The stage itself has been lovingly set by Kate Sinclair Foster whose Queen Mary deck serves to establish the limits of Mrs. Lidcote’s world. Even as her setting alters, those borders are there to hold her back, hold her inside a limited if lovely space. Arthur Oliver has dressed her in a single outfit when a change or two would have done her some good, but perhaps this concept is less budget-based than it might appear; perhaps that limited look on the woman expresses the limitations of her world once again. His dresses for Leila are lovely and in fact all of his costumes work well for their characters. Maia Robbins-Zust’s lighting is a fascinating theatrical remark of its own. She starts shipboard at night with limited illumination and with each succeeding scene adds more and more light until the final scene, dark as it becomes emotionally, is lit with the harsh, bright light of the commercial world of New York City, a world the heroine must once again abandon.

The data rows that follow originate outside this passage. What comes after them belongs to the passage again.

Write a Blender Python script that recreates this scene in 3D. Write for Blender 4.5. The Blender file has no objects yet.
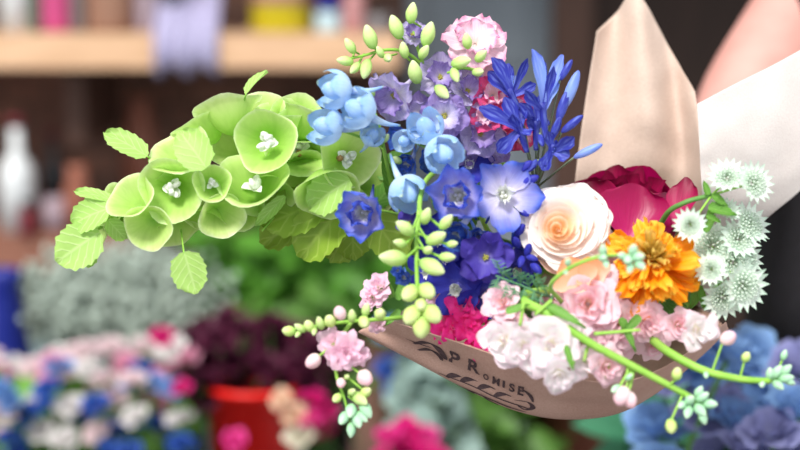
import bpy, bmesh, math, random
from mathutils import Vector, Matrix, Quaternion
import numpy as np
rnd = random.Random(7)
PI = math.pi
sc = bpy.context.scene
COL = sc.collection

# ------------------------------------------------------------------ camera
PITCH = math.radians(8)
CAM = Vector((0, 0, 1.30))
AR = Vector((1, 0, 0)); AF = Vector((0, math.cos(PITCH), -math.sin(PITCH))); AU = Vector((0, math.sin(PITCH), math.cos(PITCH)))
AB = -AF
cd = bpy.data.cameras.new('camera'); cam = bpy.data.objects.new('camera', cd); COL.objects.link(cam)
cam.location = CAM; cam.rotation_euler = (PI/2 - PITCH, 0, 0)
cd.lens = 72; cd.sensor_width = 36; cd.clip_start = 0.05
cd.dof.use_dof = True; cd.dof.focus_distance = 1.125; cd.dof.aperture_fstop = 3.0
sc.camera = cam

def at(px, py, d):
    return CAM + AR*((px-400)/1600*d) - AU*((py-225)/1600*d) + AF*d
def S(px, d): return px/1600*d
def dirv(f): return (AR*f[0] + AU*f[1] + AB*f[2]).normalized()
def frame(loc, z, s=1.0, roll=0.0):
    z = z.normalized()
    ref = AU if abs(z.dot(AU)) < 0.95 else AB
    x = ref.cross(z).normalized(); y = z.cross(x)
    R = Matrix((x, y, z)).transposed().to_4x4()
    return Matrix.Translation(loc) @ R @ Matrix.Rotation(roll, 4, 'Z') @ Matrix.Diagonal((s, s, s, 1))
def FR(px, py, d, f=(0,0,1), s=10, roll=None):
    return frame(at(px, py, d), dirv(f), S(s, d), rnd.uniform(0, 6.28) if roll is None else roll)

# ------------------------------------------------------------------ materials
def lin(c):
    return tuple(((v/255)/12.92 if v/255 <= .04045 else ((v/255+.055)/1.055)**2.4) for v in c) + (1,)
def newmat(name):
    m = bpy.data.materials.new(name); m.use_nodes = True
    nt = m.node_tree; nt.nodes.clear()
    out = nt.nodes.new('ShaderNodeOutputMaterial')
    return m, nt, out
def N(nt, t, **kw):
    n = nt.nodes.new(t)
    for k, v in kw.items(): setattr(n, k, v)
    return n
def math_(nt, op, a, b=None):
    n = N(nt, 'ShaderNodeMath', operation=op)
    for i, v in enumerate((a, b)):
        if v is None: continue
        if isinstance(v, (int, float)): n.inputs[i].default_value = v
        else: nt.links.new(v, n.inputs[i])
    return n.outputs[0]
def ramp(nt, fac, stops):
    r = N(nt, 'ShaderNodeValToRGB'); e = r.color_ramp.elements
    while len(e) < len(stops): e.new(0.5)
    for el, (p, c) in zip(e, stops): el.position = p; el.color = lin(c)
    nt.links.new(fac, r.inputs[0]); return r.outputs[0]
def mixc(nt, fac, a, b, blend='MIX'):
    n = N(nt, 'ShaderNodeMix', data_type='RGBA', blend_type=blend)
    if isinstance(fac, (int, float)): n.inputs[0].default_value = fac
    else: nt.links.new(fac, n.inputs[0])
    for i, v in ((6, a), (7, b)):
        if isinstance(v, tuple): n.inputs[i].default_value = lin(v)
        else: nt.links.new(v, n.inputs[i])
    return n.outputs[2]
def finish(nt, out, col, rough=.5, transl=0., bump=None, bstr=.2, bdist=.001, spec=.3, metal=0., sheen=0.):
    p = N(nt, 'ShaderNodeBsdfPrincipled')
    if isinstance(col, tuple): p.inputs['Base Color'].default_value = lin(col)
    else: nt.links.new(col, p.inputs['Base Color'])
    p.inputs['Roughness'].default_value = rough; p.inputs['Specular IOR Level'].default_value = spec
    p.inputs['Metallic'].default_value = metal
    if sheen: p.inputs['Sheen Weight'].default_value = sheen
    if bump is not None:
        b = N(nt, 'ShaderNodeBump'); b.inputs['Strength'].default_value = bstr; b.inputs['Distance'].default_value = bdist
        nt.links.new(bump, b.inputs['Height']); nt.links.new(b.outputs[0], p.inputs['Normal'])
    if transl > 0:
        t = N(nt, 'ShaderNodeBsdfTranslucent')
        if isinstance(col, tuple): t.inputs[0].default_value = lin(col)
        else: nt.links.new(col, t.inputs[0])
        mx = N(nt, 'ShaderNodeMixShader'); mx.inputs[0].default_value = transl
        nt.links.new(p.outputs[0], mx.inputs[1]); nt.links.new(t.outputs[0], mx.inputs[2])
        nt.links.new(mx.outputs[0], out.inputs[0])
    else: nt.links.new(p.outputs[0], out.inputs[0])
def petal_mat(name, stops, vein=.18, veincol=None, mottled=.12, transl=.3, rough=.5, vs=26):
    """pigment runs from the claw (v=0) to the lip (v=1) of the petal, with fine veins"""
    m, nt, out = newmat(name)
    uv = N(nt, 'ShaderNodeUVMap'); sp = N(nt, 'ShaderNodeSeparateXYZ'); nt.links.new(uv.outputs[0], sp.inputs[0])
    mp = N(nt, 'ShaderNodeMapping'); mp.inputs['Scale'].default_value = (vs, 2.2, 1); nt.links.new(uv.outputs[0], mp.inputs[0])
    nz = N(nt, 'ShaderNodeTexNoise'); nz.inputs['Scale'].default_value = 1; nz.inputs['Detail'].default_value = 2; nt.links.new(mp.outputs[0], nz.inputs[0])
    ob = N(nt, 'ShaderNodeTexCoord'); n2 = N(nt, 'ShaderNodeTexNoise'); n2.inputs['Scale'].default_value = 3.5; nt.links.new(ob.outputs['Object'], n2.inputs[0])
    fac = math_(nt, 'ADD', sp.outputs[1], math_(nt, 'MULTIPLY', math_(nt, 'SUBTRACT', n2.outputs[0], .5), mottled*2))
    c = ramp(nt, fac, stops)
    v = N(nt, 'ShaderNodeMapRange'); v.inputs[1].default_value = .45; v.inputs[2].default_value = .7; nt.links.new(nz.outputs[0], v.inputs[0])
    vc = veincol or tuple(int(x*.72) for x in stops[-1][1])
    c = mixc(nt, math_(nt, 'MULTIPLY', v.outputs[0], vein), c, vc)
    finish(nt, out, c, rough, transl, nz.outputs[0], .25, .0008)
    return m
def leaf_mat(name, base, vein, amt=.5, transl=.3, n=8, rough=.45):
    m, nt, out = newmat(name)
    uv = N(nt, 'ShaderNodeUVMap'); sp = N(nt, 'ShaderNodeSeparateXYZ'); nt.links.new(uv.outputs[0], sp.inputs[0])
    a = math_(nt, 'ABSOLUTE', math_(nt, 'SUBTRACT', sp.outputs[0], .5))
    w = math_(nt, 'SINE', math_(nt, 'MULTIPLY', math_(nt, 'SUBTRACT', math_(nt, 'MULTIPLY', sp.outputs[1], n), math_(nt, 'MULTIPLY', a, n*.8)), 2*PI))
    side = math_(nt, 'POWER', math_(nt, 'MAXIMUM', w, 0), 6)
    mid = math_(nt, 'SUBTRACT', 1, math_(nt, 'MINIMUM', math_(nt, 'MULTIPLY', a, 18), 1))
    f = math_(nt, 'MAXIMUM', mid, side)
    ob = N(nt, 'ShaderNodeTexCoord'); nz = N(nt, 'ShaderNodeTexNoise'); nz.inputs['Scale'].default_value = 2.5; nt.links.new(ob.outputs['Object'], nz.inputs[0])
    c = mixc(nt, math_(nt, 'MULTIPLY', nz.outputs[0], .6), base, tuple(int(x*.75) for x in base))
    c = mixc(nt, math_(nt, 'MULTIPLY', f, amt), c, vein)
    finish(nt, out, c, rough, transl, f, .3, .0008)
    return m
def noise_mat(name, c1, c2, scale=30, rough=.6, transl=0., bstr=.2, bdist=.001, spec=.3, metal=0., stretch=(1,1,1), sheen=0., detail=4):
    m, nt, out = newmat(name)
    ob = N(nt, 'ShaderNodeTexCoord'); mp = N(nt, 'ShaderNodeMapping'); mp.inputs['Scale'].default_value = stretch
    nt.links.new(ob.outputs['Object'], mp.inputs[0])
    nz = N(nt, 'ShaderNodeTexNoise'); nz.inputs['Scale'].default_value = scale; nz.inputs['Detail'].default_value = detail
    nt.links.new(mp.outputs[0], nz.inputs[0])
    c = ramp(nt, nz.outputs[0], [(.3, c1), (.7, c2)])
    finish(nt, out, c, rough, transl, nz.outputs[0], bstr, bdist, spec, metal, sheen)
    return m

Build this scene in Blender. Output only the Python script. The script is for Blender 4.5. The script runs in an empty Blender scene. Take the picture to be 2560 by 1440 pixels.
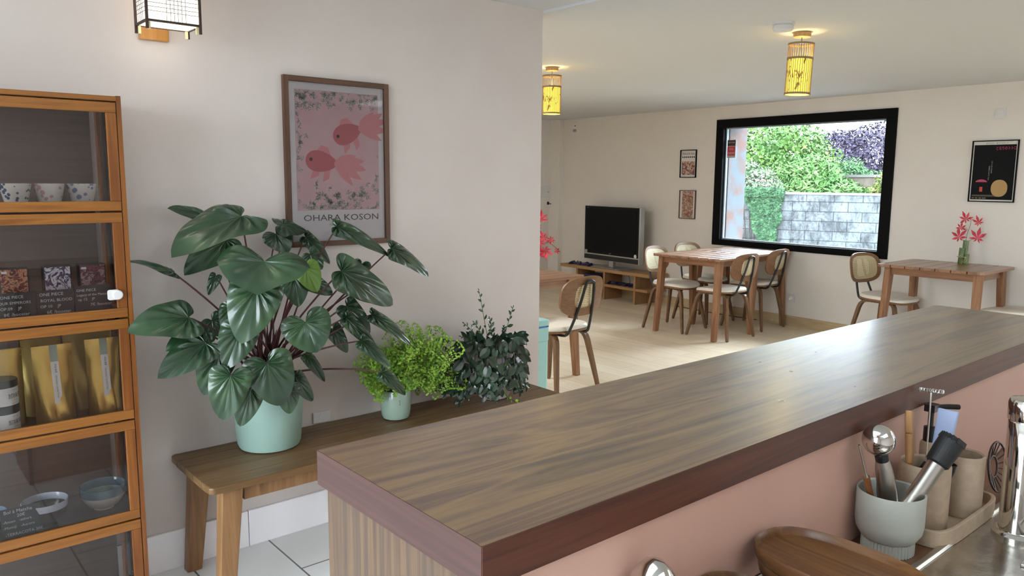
import bpy, bmesh, math, random
from mathutils import Vector, Matrix, Euler
sc = bpy.context.scene
col = sc.collection
PI = math.pi
R = math.radians
# ------------------------------------------------------------------ camera
cam = bpy.data.cameras.new('camera'); camo = bpy.data.objects.new('camera', cam); col.objects.link(camo)
cam.sensor_width = 36; cam.lens = 1942.5/2560*36; cam.clip_start = .02; cam.clip_end = 300
p_, r_, yw_ = R(7.92), R(.459), R(40.286)
fw = Vector((math.sin(yw_)*math.cos(p_), math.cos(yw_)*math.cos(p_), -math.sin(p_)))
rt = Vector((math.cos(yw_), -math.sin(yw_), 0)); up = rt.cross(fw)
rt, up = rt*math.cos(r_)+up*math.sin(r_), -rt*math.sin(r_)+up*math.cos(r_)
M = Matrix((rt, up, -fw)).transposed().to_4x4(); M.translation = (0, 0, 1.48)
camo.matrix_world = M
sc.camera = camo
# ------------------------------------------------------------------ world, daylight, exposure
w = bpy.data.worlds.new('overcast_sky'); sc.world = w; w.use_nodes = True
nt = w.node_tree; nt.nodes.clear()
wo = nt.nodes.new('ShaderNodeOutputWorld'); bg = nt.nodes.new('ShaderNodeBackground')
bg.inputs[0].default_value = (.80, .91, 1, 1); bg.inputs[1].default_value = 12.0
nt.links.new(bg.outputs[0], wo.inputs[0])
def area(name, loc, rot, sx, sy, power, colr=(1, 1, 1)):
    l = bpy.data.lights.new(name, 'AREA'); l.shape = 'RECTANGLE'; l.size = sx; l.size_y = sy
    l.energy = power; l.color = colr
    o = bpy.data.objects.new(name, l); col.objects.link(o); o.location = loc; o.rotation_euler = rot; return o
# daylight entering through the shopfront openings (left wall, wall behind the counter, side of the dining room)
area('shopfront_daylight', (-2.45, 1.2, 1.35), (0, R(-90), 0), 2.0, 3.0, 32, (.92, .96, 1))
area('dining_window_daylight', (6.3, -2.45, 1.4), (R(90), 0, 0), 1.7, 1.7, 8, (.93, .96, 1))
# unseen fill lamps added below the ceilings to lift the room light
area('shop_ceiling_fill', (.2, .8, 2.28), (0, 0, 0), 1.8, 1.2, 11, (.90, .95, 1))
area('counter_ceiling_fill', (1.2, -.9, 2.28), (0, 0, 0), 1.4, 1.0, 12, (.95, .97, 1))
area('dining_ceiling_fill', (5.2, -.9, 2.27), (0, 0, 0), 2.0, 1.6, 20, (.93, .96, 1))
area('dining_rear_ceiling_fill', (2.3, 5.15, 2.27), (0, 0, 0), 1.6, 1.7, 84, (.95, .97, 1))
# added lamp outside the window, out of view, boosting light on floor and counter
sk_ = area('garden_sky_fill', (10.6, 4.3, 4.6), (0, 0, 0), 4.5, 3.0, 2600, (.74, .87, 1))
sk_.rotation_euler = (Vector((7.0, 4.3, 1.0))-Vector((10.6, 4.3, 4.6))).to_track_quat('-Z', 'Y').to_euler()
sc.view_settings.view_transform = 'Standard'; sc.view_settings.look = 'None'
sc.view_settings.exposure = 0.08; sc.view_settings.gamma = 1.0; sc.view_settings.use_curve_mapping = False
# ------------------------------------------------------------------ mesh builder
class MB:
    def __init__(s): s.v = []; s.f = []; s.m = []; s.mi = 0
    def raw(s, v, f, M=None):
        b = len(s.v); s.v += [tuple(M @ Vector(p)) if M else tuple(p) for p in v]
        s.f += [tuple(b+i for i in q) for q in f]; s.m += [s.mi]*len(f); return s
    def box(s, c, d, M=None, rz=0):
        x, y, z = [q/2 for q in d]; T = Matrix.Translation(Vector(c)) @ Matrix.Rotation(rz, 4, 'Z')
        if M: T = M @ T
        v = [(i*x, j*y, k*z) for k in (-1, 1) for j in (-1, 1) for i in (-1, 1)]
        return s.raw(v, [(0, 2, 3, 1), (4, 5, 7, 6), (0, 1, 5, 4), (2, 6, 7, 3), (0, 4, 6, 2), (1, 3, 7, 5)], T)
    def bb(s, x0, x1, y0, y1, z0, z1, M=None): return s.box(((x0+x1)/2, (y0+y1)/2, (z0+z1)/2), (abs(x1-x0), abs(y1-y0), abs(z1-z0)), M)
    def hexa(s, a, b, M=None):   # bottom quad a, top quad b (lists of 4 points)
        return s.raw(list(a)+list(b), [(3, 2, 1, 0), (4, 5, 6, 7)]+[(i, (i+1) % 4, 4+(i+1) % 4, 4+i) for i in range(4)], M)
    def prism(s, poly, z0, z1, M=None):
        n = len(poly); v = [(x, y, z0) for x, y in poly]+[(x, y, z1) for x, y in poly]
        return s.raw(v, [tuple(range(n-1, -1, -1)), tuple(range(n, 2*n))]+[(i, (i+1) % n, n+(i+1) % n, n+i) for i in range(n)], M)
    def ring(s, outer, inner, z0, z1, M=None):   # two loops of equal count
        n = len(outer); v = [(x, y, z0) for x, y in outer]+[(x, y, z0) for x, y in inner]+[(x, y, z1) for x, y in outer]+[(x, y, z1) for x, y in inner]
        f = []
        for i in range(n):
            j = (i+1) % n
            f += [(j, i, n+i, n+j), (2*n+i, 2*n+j, 3*n+j, 3*n+i), (i, j, 2*n+j, 2*n+i), (n+j, n+i, 3*n+i, 3*n+j)]
        return s.raw(v, f, M)
    def tube(s, pts, r, n=8, M=None, closed=False, sx=1, up=None):
        pts = [Vector(p) for p in pts]; k = len(pts)
        rr = r if isinstance(r, (list, tuple)) else [r]*k
        v = []; f = []; u = None
        for i in range(k):
            a = pts[(i-1) % k] if (i or closed) else pts[0]; b = pts[(i+1) % k] if (i < k-1 or closed) else pts[-1]
            t = (b-a).normalized()
            if u is None: u = Vector(up) if up else (Vector((0, 0, 1)) if abs(t.z) < .9 else Vector((1, 0, 0)))
            if up: u = Vector(up)
            u = (u-t*u.dot(t)).normalized(); w_ = t.cross(u)
            for j in range(n):
                an = 2*PI*j/n; v.append(pts[i]+(u*math.cos(an)+w_*math.sin(an)*sx)*rr[i])
        for i in range(k if closed else k-1):
            for j in range(n):
                a = i*n+j; b = i*n+(j+1) % n; c = ((i+1) % k)*n+(j+1) % n; d = ((i+1) % k)*n+j; f.append((a, b, c, d))
        if not closed: f += [tuple(range(n-1, -1, -1)), tuple((k-1)*n+j for j in range(n))]
        return s.raw(v, f, M)
    def strap(s, pts, wd, th, side, M=None):   # rectangular section swept, side = width direction
        pts = [Vector(p) for p in pts]; v = []; f = []; k = len(pts)
        W = wd if isinstance(wd, (list, tuple)) else [wd]*k; T_ = th if isinstance(th, (list, tuple)) else [th]*k
        for i in range(k):
            t = (pts[min(i+1, k-1)]-pts[max(i-1, 0)]).normalized(); sd = Vector(side); sd = (sd-t*sd.dot(t)).normalized(); nn = t.cross(sd)
            for a, b in ((-1, -1), (1, -1), (1, 1), (-1, 1)): v.append(pts[i]+sd*a*W[i]/2+nn*b*T_[i]/2)
        for i in range(k-1):
            for j in range(4): f.append((i*4+j, i*4+(j+1) % 4, (i+1)*4+(j+1) % 4, (i+1)*4+j))
        f += [(3, 2, 1, 0), tuple((k-1)*4+j for j in range(4))]
        return s.raw(v, f, M)
    def lathe(s, prof, n=32, M=None, cap=True):
        v = []; f = []; k = len(prof)
        for r, z in prof:
            for j in range(n): v.append((r*math.cos(2*PI*j/n), r*math.sin(2*PI*j/n), z))
        for i in range(k-1):
            for j in range(n): f.append((i*n+j, i*n+(j+1) % n, (i+1)*n+(j+1) % n, (i+1)*n+j))
        if cap: f += [tuple(range(n-1, -1, -1)), tuple((k-1)*n+j for j in range(n))]
        return s.raw(v, f, M)
    def mesh(s, name, mats, smooth=False):
        me = bpy.data.meshes.new(name); me.from_pydata(s.v, [], s.f); me.validate()
        for m in (mats if isinstance(mats, (list, tuple)) else [mats]): me.materials.append(m)
        if isinstance(mats, (list, tuple)) and len(mats) > 1 and len(me.polygons) == len(s.m):
            me.polygons.foreach_set('material_index', s.m)
        if smooth: me.polygons.foreach_set('use_smooth', [True]*len(me.polygons))
        me.update(); return me
    def build(s, name, mats, parent=None, smooth=False, bevel=0, seg=2, loc=None):
        o = bpy.data.objects.new(name, s.mesh(name, mats, smooth)); col.objects.link(o)
        if parent: o.parent = parent
        if loc: o.location = loc
        if bevel:
            b = o.modifiers.new('bevel', 'BEVEL'); b.width = bevel; b.segments = seg; b.limit_method = 'ANGLE'; b.angle_limit = R(40)
        if smooth or bevel:
            e = o.modifiers.new('edges', 'EDGE_SPLIT') if smooth else None
            if e: e.split_angle = R(38)
        return o
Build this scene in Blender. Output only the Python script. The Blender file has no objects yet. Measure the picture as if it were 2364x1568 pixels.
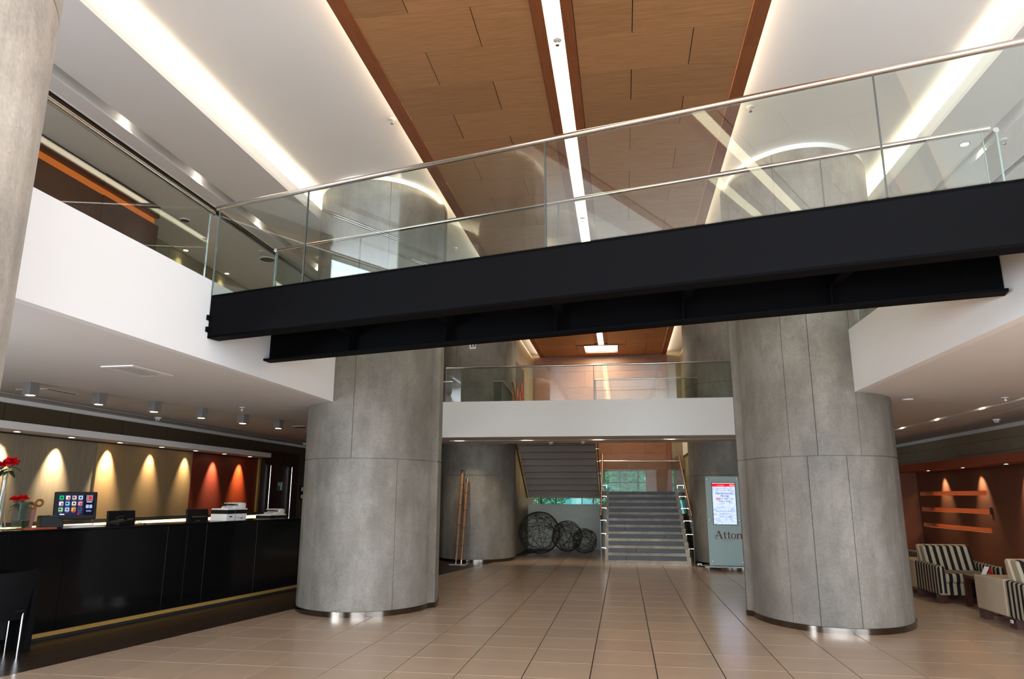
import bpy, bmesh, math, random
from mathutils import Vector, Matrix, Euler
random.seed(7)
SC = bpy.context.scene
COL = SC.collection
PI = math.pi

# ------------------------------------------------------------------ camera, sky, daylight, exposure
cam_d = bpy.data.cameras.new('camera')
cam = bpy.data.objects.new('camera', cam_d)
COL.objects.link(cam)
yaw, pitch, roll, FPX = 0.153850937, 0.218852538, 0.00365618, 1627.60951
fw = Vector((-math.sin(yaw)*math.cos(pitch), math.cos(yaw)*math.cos(pitch), math.sin(pitch)))
rt = Vector((math.cos(yaw), math.sin(yaw), 0))
up = rt.cross(fw)
r2 = math.cos(roll)*rt + math.sin(roll)*up
u2 = -math.sin(roll)*rt + math.cos(roll)*up
cam.matrix_world = Matrix(((r2.x, u2.x, -fw.x, 0), (r2.y, u2.y, -fw.y, 0), (r2.z, u2.z, -fw.z, 1.576), (0, 0, 0, 1)))
cam_d.sensor_fit = 'HORIZONTAL'
cam_d.sensor_width = 36.0
cam_d.lens = FPX*36.0/2364.0
cam_d.clip_start = 0.05
SC.camera = cam

world = bpy.data.worlds.new('world')
SC.world = world
world.use_nodes = True
wn = world.node_tree.nodes
bg = wn['Background']
bg.inputs[0].default_value = (0.80, 0.90, 1.0, 1)
bg.inputs[1].default_value = 1.9

def area_light(name, loc, direction, sx, sy, power, color, spread=PI):
    d = bpy.data.lights.new(name, 'AREA')
    d.shape = 'RECTANGLE'; d.size = sx; d.size_y = sy; d.energy = power; d.color = color; d.spread = spread
    o = bpy.data.objects.new(name, d); COL.objects.link(o)
    o.location = loc
    o.rotation_euler = Vector(direction).to_track_quat('-Z', 'Y').to_euler()
    return o

def strip_light(name, loc, direction, width, length, power, color):
    # long lamp running along world Y
    o = area_light(name, loc, direction, width, length, power, color)
    z = -Vector(direction).normalized(); y = Vector((0, 1, 0)); x = y.cross(z).normalized()
    o.rotation_euler = Matrix((x, y, z)).transposed().to_euler()
    return o

WARM = (1.0, 0.85, 0.62)
DAY = (0.77, 0.88, 1.0)
# daylight entering through the glazed street front behind the photographer
area_light('daylight_front', (-0.6, -7.5, 3.2), (0, 1, 0.0), 13.5, 5.6, 1050, DAY)
# added fill lights, unseen on both sides, to even out fascias and ceilings
area_light('daylight_right_upper', (6.9, -1.6, 4.8), (-1, 0, 0), 10.5, 2.2, 190, DAY)
area_light('daylight_right_lower', (6.9, -1.6, 1.5), (-1, 0, 0), 10.5, 2.3, 220, DAY)
area_light('daylight_left_upper', (-7.9, -2.2, 4.8), (1, 0, 0), 9.0, 2.2, 340, DAY)
area_light('daylight_left_lower', (-8.4, -2.2, 1.5), (1, 0, 0), 9.0, 2.3, 680, DAY)

SC.view_settings.view_transform = 'Standard'
SC.view_settings.look = 'None'
SC.view_settings.gamma = 1.0
SC.view_settings.use_curve_mapping = False
SC.view_settings.exposure = 1.27
SC.cycles.max_bounces = 10
SC.cycles.diffuse_bounces = 5
SC.cycles.glossy_bounces = 5
SC.cycles.transparent_max_bounces = 28
SC.cycles.sample_clamp_indirect = 4.0
SC.cycles.caustics_reflective = False
SC.cycles.caustics_refractive = False
SC.cycles.use_denoising = True

# ------------------------------------------------------------------ materials
def lin(c):
    out = []
    for v in c[:3]:
        v = v/255.0
        out.append(v/12.92 if v <= 0.04045 else ((v+0.055)/1.055)**2.4)
    return (out[0], out[1], out[2], 1.0)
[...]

In all of this there is the fine hand of the director, Catherine Taylor-Williams, who has woven the threads of societal behavior into the playing of her cast. There are seams and they are visible, but the underlying design of her tapestry is unified and strong and those seams hold together past the present and presenting the past. That the play has any resonance is due to the work done by this director and her cast, all working to take the play in a single direction. If Krausnick would just update some of that Wharton dialogue we would not sit in wonder, now and then, at the oddness of some of the goings on.
In its third season this company is delivering a punch to the head that is both hard-hitting and dizzying. To get in a punch to the gut is its next step and for that we will have to wait for another season.